Even funnier is when people from these sorts of places visit the west and accuse us of Potemkinism because what they see cannot possibly real. I recall a North Korean delegation whose response to a traffic jam in Seoul was to accuse the South Koreans of staging it to impress them. Also, I can think of a story about a Cuban baseball player who defected and joined a major league team in the US, and who was taken aback by the buffet that was provided after a game, it being the most impressive feast he had ever seen.
I wonder if fruit in NoKo is sort of like the old joke about fruit cake: there’s only one load of fruit, and it goes wherever Kim goes.

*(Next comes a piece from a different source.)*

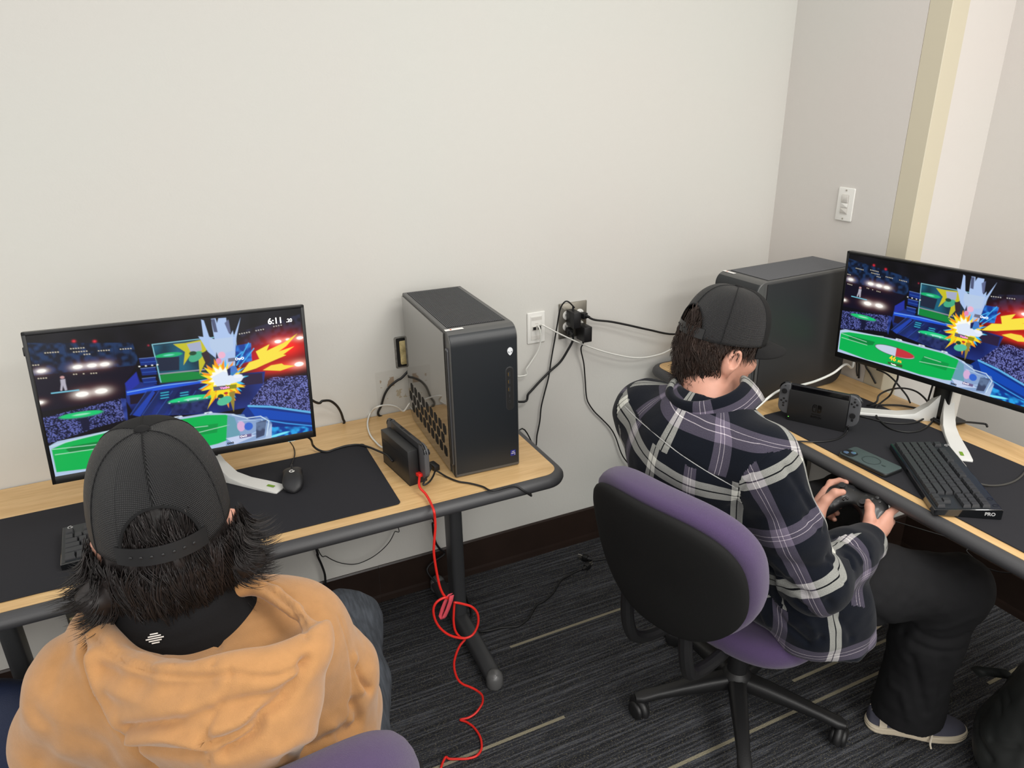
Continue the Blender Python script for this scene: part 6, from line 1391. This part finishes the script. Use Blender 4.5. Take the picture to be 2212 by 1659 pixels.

And you’ve all got it so wrong:
The Beloved Leader is of course contemplating the latest product of the Peoples Patriotic Plastic Laminated Particleboard Factory.
IKEA tremble!
Your nemesis confronts you!
Did you notice that the stands in the background of the fruit photo are bare.
I made a remark about the Kim Jong-il looking at things website a while ago on another forum: “Also interesting to me is the tension that underlies a lot of the photos. Ever been the person who has to show off the hot, new technology when the CEO comes to visit? Similar thing here, only the consequences of a bad presentation might be a little greater.”
For creepiness, it’s hard to beat the Kim Jong-il “Looking at Girls” entry.
Another line of thought: presumably, these pictures did not see the light of day without approval. They convey an intended message. Interesting to compare that with some of the photos on the official White House flickr stream, which I have no doubt is similarly self-conscious about conveying messages.